Tuesday, January 17, 2012

Use an Alias, Leave Better Comments [STUDY]


Interesting to consider as we customize accounts/personas going forward.

Go to article

                 Commenters who use pseudonyms tend to offer better comments, a study by Disqus suggests.
The study, drawn from commenting platform Disqus’s 60 million-plus user base and nearly half a billion comments, finds that pseudonymous users — that is, those who use an alias on Disqus rather than identify themselves via Facebook, or log in anonymously — tend to leave both a greater quantity and quality of comments. 

Quality was determined by the frequency with which comments were liked, flagged, marked as spam, deleted and responded to.

On average, commenters using an alias contributed 4.7 times more often than commenters identified by Facebook, and 6.5 times more often than anonymous commenters.

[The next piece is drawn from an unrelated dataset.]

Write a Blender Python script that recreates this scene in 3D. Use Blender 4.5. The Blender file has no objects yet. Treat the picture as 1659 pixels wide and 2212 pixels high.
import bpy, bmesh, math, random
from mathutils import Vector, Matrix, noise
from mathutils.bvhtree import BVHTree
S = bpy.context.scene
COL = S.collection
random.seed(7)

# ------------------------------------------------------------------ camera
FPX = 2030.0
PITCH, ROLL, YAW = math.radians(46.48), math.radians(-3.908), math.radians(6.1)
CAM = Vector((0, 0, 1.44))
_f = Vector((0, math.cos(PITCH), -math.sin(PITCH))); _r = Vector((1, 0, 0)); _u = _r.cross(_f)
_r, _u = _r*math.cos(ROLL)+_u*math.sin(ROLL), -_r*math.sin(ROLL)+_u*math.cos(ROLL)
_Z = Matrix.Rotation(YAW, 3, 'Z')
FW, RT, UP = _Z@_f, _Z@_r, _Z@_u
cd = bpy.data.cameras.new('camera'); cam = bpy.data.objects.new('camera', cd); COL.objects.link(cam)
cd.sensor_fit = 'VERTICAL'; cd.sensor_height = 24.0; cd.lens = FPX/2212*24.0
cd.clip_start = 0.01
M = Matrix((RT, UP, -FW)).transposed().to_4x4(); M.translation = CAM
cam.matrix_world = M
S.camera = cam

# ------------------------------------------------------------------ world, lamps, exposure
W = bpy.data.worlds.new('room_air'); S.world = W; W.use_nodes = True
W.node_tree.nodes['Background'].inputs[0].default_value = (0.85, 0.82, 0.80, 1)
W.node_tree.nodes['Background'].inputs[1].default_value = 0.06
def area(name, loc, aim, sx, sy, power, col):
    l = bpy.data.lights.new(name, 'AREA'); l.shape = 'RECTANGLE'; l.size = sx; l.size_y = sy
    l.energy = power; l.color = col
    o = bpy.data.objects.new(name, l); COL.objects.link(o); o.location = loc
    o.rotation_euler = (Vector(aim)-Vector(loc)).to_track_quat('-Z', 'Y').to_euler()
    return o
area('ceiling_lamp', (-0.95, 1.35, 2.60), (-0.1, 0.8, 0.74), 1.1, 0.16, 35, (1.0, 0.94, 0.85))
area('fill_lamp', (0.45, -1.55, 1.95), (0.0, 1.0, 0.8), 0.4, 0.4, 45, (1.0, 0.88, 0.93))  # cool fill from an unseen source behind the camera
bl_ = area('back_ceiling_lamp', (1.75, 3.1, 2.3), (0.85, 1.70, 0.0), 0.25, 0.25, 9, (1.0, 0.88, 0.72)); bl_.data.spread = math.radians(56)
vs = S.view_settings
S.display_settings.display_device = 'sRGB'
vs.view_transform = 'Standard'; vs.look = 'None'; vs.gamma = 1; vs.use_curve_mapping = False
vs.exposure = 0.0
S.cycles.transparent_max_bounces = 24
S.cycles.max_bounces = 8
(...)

Pseudonymous comments also tend to elicit positive reactions (61%) — i.e. likes and/or responses — compared to Facebook-identified users (51%). Not surprisingly, anonymous commenters tend to be the worst. Of the comments analyzed in the study, only 34% were deemed “positive,” while 55% were deemed neutral and another 11% marked negative.


It’s necessary to approach the findings with some reservations, however. Some of Disqus’s data is presented in a way to promote its own system over Facebook’s third-party commenting plugin, which has quickly gained traction among some 400,000 third-party publishers to date. At the end of its infographic on the study, for instance, Disqus points out that pseudonymous commenters account for 61% of all comments, without noting the percentage of such commenters versus those using their (presumably true) Facebook identities.

That said, there’s plenty of evidence to support Disqus’s findings — Reddit’s and Gawker‘s comments sections being prime examples.